● TASK STATEMENT:
Which lines in the records below contain the word "picture"? Copy each of them.

● RECORDS:

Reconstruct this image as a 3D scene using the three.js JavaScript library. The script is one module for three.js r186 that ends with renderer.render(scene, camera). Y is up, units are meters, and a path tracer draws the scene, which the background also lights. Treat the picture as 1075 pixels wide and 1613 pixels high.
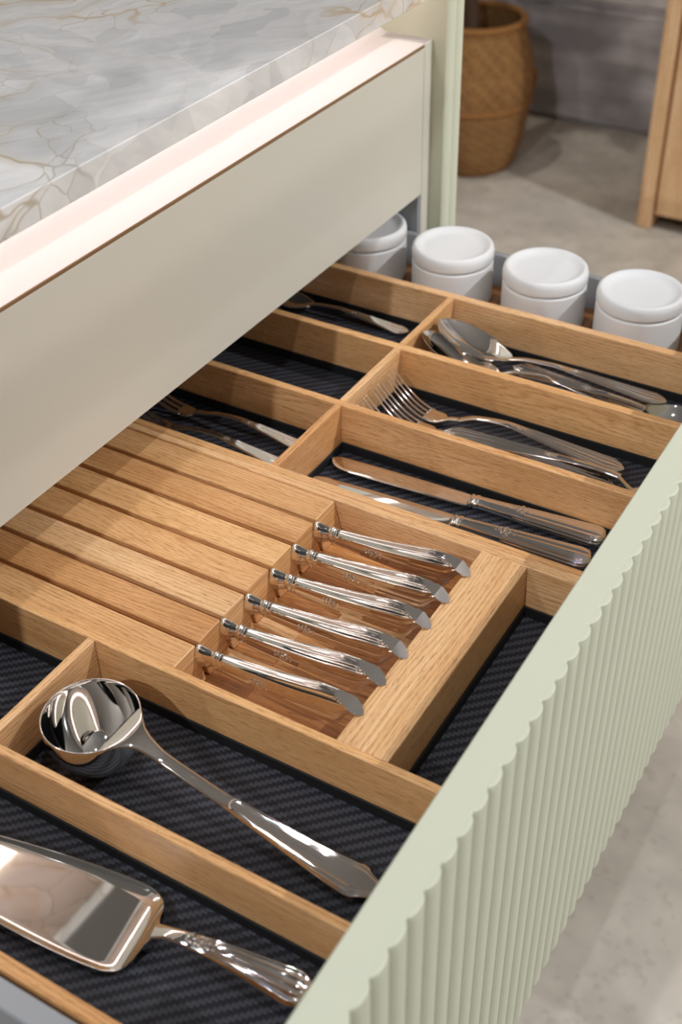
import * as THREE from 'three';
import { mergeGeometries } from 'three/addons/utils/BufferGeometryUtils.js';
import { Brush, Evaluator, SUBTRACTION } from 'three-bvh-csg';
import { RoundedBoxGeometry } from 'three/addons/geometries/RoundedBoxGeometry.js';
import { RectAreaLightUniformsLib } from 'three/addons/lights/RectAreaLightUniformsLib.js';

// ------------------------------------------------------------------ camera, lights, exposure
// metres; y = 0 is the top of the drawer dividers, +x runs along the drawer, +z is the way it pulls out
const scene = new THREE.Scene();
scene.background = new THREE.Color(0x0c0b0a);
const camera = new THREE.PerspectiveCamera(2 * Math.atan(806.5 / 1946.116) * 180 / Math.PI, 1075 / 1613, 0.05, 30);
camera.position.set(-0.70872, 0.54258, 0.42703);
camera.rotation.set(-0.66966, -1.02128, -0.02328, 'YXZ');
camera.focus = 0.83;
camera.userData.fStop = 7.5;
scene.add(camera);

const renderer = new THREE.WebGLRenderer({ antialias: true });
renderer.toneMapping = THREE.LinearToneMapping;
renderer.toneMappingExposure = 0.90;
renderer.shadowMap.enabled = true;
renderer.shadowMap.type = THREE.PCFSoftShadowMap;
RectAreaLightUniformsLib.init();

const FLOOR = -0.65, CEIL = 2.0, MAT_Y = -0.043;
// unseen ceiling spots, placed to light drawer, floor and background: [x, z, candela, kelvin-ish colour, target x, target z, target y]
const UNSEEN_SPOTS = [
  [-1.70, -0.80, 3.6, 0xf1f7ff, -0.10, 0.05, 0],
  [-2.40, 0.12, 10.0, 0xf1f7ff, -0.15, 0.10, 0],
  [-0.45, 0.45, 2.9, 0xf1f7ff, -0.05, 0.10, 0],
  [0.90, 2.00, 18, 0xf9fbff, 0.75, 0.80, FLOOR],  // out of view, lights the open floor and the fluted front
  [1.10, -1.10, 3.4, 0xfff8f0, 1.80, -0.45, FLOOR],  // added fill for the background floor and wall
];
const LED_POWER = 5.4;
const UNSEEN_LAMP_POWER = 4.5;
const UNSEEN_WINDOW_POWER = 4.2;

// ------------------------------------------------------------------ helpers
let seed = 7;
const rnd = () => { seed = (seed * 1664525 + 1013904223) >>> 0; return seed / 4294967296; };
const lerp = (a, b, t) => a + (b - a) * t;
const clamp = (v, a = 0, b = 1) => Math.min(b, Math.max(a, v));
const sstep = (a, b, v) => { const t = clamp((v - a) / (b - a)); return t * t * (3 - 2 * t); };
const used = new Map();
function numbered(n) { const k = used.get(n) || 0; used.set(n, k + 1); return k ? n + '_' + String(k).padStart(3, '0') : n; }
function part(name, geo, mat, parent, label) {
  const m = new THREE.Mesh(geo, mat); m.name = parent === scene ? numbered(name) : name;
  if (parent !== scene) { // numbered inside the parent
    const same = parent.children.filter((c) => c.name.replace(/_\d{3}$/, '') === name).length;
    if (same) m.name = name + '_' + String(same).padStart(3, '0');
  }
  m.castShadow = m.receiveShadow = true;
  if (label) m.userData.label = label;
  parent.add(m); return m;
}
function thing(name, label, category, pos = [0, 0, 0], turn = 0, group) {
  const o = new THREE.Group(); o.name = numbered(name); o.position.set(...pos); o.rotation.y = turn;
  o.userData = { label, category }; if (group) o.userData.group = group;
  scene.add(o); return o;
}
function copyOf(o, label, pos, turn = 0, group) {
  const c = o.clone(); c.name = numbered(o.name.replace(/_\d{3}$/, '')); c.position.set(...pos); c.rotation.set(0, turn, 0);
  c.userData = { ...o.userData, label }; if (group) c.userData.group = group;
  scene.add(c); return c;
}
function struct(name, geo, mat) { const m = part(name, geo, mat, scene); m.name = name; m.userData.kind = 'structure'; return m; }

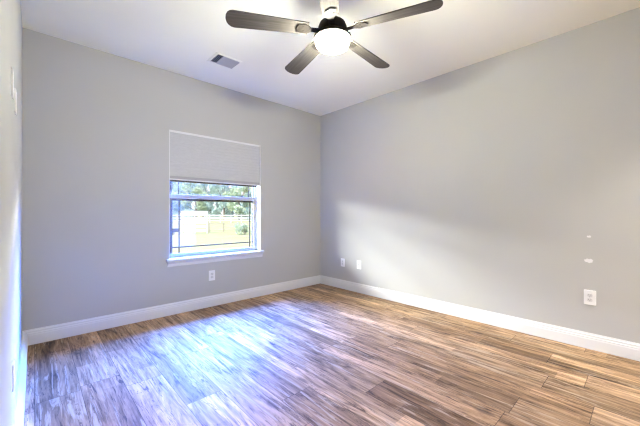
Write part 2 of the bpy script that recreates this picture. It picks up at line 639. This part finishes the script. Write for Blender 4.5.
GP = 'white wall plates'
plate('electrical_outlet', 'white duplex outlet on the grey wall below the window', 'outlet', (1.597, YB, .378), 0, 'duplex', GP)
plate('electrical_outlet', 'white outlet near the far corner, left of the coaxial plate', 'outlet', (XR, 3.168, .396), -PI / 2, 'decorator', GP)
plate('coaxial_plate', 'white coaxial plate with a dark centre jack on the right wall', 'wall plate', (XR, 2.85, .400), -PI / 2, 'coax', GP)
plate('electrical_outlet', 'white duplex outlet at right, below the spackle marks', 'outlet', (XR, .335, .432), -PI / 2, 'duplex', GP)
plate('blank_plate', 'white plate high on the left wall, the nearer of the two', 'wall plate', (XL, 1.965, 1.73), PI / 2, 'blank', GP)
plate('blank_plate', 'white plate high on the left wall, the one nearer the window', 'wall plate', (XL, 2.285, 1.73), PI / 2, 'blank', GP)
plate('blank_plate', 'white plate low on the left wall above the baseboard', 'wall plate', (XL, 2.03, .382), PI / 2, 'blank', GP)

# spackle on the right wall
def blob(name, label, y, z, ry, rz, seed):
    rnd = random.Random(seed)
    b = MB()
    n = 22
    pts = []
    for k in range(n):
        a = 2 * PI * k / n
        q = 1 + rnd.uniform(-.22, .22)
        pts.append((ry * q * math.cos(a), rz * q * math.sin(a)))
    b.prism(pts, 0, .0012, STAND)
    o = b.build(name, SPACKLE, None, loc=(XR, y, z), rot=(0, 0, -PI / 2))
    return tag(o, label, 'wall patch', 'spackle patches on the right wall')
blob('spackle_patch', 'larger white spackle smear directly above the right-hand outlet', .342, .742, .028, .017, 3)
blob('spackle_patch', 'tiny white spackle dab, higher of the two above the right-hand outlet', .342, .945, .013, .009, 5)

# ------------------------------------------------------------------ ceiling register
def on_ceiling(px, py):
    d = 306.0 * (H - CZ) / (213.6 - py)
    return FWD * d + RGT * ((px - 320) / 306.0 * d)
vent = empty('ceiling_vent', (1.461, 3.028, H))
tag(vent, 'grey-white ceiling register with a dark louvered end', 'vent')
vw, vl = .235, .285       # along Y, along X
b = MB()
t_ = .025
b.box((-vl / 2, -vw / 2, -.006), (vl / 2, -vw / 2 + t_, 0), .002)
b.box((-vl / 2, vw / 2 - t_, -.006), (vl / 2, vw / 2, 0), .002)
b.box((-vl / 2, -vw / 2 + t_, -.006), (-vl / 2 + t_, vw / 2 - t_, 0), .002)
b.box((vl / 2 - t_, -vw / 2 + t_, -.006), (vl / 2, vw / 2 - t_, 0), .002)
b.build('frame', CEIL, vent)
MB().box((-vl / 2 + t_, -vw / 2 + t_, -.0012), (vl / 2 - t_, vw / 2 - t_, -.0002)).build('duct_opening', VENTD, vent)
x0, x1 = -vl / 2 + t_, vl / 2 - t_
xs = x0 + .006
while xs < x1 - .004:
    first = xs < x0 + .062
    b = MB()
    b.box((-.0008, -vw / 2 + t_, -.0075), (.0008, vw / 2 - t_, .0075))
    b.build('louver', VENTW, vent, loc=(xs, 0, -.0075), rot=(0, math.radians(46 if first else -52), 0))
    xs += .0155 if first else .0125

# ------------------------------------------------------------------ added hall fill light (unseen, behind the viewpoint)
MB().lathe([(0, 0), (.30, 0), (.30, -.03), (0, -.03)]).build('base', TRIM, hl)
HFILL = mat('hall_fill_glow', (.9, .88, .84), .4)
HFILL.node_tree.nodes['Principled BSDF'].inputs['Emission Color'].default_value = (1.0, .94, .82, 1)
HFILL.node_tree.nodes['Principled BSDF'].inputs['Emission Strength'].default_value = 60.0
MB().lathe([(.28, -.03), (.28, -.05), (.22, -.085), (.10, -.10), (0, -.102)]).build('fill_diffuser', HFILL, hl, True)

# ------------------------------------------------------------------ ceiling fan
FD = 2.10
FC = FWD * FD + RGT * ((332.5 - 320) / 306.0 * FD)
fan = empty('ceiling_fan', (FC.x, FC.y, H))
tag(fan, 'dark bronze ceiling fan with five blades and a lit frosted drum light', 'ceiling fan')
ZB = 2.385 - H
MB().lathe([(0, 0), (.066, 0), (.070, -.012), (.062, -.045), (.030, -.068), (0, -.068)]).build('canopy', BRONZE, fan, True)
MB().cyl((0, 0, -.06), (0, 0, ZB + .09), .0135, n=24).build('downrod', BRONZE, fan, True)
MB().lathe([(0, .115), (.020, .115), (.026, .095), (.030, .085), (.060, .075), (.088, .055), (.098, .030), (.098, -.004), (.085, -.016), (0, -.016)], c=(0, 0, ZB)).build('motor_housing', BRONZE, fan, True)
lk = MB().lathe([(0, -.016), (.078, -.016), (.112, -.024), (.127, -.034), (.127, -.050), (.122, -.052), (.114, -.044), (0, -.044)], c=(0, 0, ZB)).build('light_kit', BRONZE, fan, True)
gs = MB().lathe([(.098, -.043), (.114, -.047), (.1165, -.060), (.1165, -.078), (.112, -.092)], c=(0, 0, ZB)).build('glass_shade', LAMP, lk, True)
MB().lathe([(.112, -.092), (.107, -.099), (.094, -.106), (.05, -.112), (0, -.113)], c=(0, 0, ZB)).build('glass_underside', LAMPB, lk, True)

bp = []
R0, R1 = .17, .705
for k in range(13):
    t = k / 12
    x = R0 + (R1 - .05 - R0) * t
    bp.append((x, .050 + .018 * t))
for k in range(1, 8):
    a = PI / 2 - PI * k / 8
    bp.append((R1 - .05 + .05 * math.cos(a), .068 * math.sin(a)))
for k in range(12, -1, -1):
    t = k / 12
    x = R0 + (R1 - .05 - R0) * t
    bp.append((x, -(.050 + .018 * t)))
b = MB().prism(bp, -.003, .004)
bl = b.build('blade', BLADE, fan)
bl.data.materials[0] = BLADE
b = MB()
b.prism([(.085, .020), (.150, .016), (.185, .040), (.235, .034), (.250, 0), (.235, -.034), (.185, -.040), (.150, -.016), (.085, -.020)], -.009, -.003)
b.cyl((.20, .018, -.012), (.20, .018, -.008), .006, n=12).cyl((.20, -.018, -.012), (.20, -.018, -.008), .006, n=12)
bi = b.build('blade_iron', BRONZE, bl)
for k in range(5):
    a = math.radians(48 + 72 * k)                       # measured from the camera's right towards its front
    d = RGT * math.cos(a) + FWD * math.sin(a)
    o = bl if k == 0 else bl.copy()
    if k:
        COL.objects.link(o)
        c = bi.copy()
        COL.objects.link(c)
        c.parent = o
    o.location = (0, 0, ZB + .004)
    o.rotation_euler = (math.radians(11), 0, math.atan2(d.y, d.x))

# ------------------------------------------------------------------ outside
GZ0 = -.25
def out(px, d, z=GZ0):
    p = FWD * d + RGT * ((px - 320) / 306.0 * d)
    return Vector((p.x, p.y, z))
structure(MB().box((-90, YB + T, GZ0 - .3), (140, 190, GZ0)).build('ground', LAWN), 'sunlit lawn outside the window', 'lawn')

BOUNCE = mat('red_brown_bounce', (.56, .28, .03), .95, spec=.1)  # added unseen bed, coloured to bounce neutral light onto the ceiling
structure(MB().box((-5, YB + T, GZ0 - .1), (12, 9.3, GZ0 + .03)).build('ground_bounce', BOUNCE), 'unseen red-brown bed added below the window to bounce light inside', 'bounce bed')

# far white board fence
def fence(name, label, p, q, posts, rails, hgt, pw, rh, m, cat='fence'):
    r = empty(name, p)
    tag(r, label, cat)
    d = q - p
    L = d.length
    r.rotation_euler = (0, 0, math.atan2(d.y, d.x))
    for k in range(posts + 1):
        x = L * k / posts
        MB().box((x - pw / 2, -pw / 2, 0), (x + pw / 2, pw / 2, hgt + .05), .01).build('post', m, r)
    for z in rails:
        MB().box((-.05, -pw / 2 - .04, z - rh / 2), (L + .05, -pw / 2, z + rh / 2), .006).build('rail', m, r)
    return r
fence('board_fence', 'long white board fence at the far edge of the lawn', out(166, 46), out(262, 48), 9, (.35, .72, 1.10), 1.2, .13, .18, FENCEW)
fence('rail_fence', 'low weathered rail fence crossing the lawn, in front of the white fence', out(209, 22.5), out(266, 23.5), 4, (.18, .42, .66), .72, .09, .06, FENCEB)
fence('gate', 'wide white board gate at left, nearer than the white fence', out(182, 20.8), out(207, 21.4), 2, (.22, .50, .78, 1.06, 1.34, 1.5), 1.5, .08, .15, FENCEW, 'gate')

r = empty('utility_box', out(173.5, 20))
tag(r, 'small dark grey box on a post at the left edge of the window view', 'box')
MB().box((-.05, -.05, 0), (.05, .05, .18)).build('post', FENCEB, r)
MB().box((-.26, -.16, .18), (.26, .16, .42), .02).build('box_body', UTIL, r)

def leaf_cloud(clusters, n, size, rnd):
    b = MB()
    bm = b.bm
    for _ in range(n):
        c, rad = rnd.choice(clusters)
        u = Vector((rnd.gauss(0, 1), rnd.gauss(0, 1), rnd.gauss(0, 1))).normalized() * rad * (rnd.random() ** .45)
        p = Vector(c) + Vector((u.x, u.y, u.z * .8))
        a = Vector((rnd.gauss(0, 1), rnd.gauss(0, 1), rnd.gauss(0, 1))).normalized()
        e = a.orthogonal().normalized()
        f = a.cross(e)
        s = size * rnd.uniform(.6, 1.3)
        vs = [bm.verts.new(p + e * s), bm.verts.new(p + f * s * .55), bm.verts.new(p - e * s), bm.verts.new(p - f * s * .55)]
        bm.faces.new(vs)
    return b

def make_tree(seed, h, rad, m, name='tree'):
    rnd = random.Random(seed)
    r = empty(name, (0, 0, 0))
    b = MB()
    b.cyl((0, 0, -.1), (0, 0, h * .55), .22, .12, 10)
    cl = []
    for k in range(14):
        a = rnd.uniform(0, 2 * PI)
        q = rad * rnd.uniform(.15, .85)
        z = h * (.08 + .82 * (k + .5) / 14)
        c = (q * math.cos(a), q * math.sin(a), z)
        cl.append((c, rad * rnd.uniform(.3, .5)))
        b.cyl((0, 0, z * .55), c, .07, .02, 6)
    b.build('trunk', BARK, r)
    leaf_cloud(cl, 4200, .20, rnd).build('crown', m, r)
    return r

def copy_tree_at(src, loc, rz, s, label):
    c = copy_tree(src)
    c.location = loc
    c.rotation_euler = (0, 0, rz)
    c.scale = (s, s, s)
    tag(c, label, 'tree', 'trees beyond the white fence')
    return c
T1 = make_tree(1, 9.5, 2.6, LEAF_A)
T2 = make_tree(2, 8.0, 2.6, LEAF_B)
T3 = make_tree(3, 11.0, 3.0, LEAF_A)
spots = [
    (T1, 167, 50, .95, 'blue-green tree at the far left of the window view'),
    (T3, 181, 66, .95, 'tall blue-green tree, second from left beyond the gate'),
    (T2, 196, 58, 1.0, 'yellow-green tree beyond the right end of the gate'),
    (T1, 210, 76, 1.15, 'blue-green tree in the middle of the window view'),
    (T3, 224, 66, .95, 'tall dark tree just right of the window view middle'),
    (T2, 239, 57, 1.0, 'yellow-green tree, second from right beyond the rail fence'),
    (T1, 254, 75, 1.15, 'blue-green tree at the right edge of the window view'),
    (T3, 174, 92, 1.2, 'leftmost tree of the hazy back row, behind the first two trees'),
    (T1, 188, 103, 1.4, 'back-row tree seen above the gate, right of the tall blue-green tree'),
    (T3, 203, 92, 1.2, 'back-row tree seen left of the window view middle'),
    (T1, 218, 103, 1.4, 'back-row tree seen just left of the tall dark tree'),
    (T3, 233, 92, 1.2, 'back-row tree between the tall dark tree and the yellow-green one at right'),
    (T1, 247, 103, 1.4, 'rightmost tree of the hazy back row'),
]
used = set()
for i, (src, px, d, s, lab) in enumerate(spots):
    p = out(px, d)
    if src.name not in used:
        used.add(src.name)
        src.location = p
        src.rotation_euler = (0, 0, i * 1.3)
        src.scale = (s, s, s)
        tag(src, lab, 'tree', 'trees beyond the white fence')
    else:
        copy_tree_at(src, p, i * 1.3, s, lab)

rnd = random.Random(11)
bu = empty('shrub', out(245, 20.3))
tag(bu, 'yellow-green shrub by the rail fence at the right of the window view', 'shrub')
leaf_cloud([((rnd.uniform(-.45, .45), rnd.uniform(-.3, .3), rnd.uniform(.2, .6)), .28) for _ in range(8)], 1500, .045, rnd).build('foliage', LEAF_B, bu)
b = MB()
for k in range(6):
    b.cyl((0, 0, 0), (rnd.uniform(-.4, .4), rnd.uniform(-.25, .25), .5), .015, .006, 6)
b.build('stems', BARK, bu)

● ANSWER FOR THE TASK:
Reconstruct this image as a 3D scene using the three.js JavaScript library. The script is one module for three.js r186 that ends with renderer.render(scene, camera). Y is up, units are meters, and a path tracer draws the scene, which the background also lights. Treat the picture as 1075 pixels wide and 1613 pixels high.
Write part 2 of the bpy script that recreates this picture. It picks up at line 639. This part finishes the script. Write for Blender 4.5.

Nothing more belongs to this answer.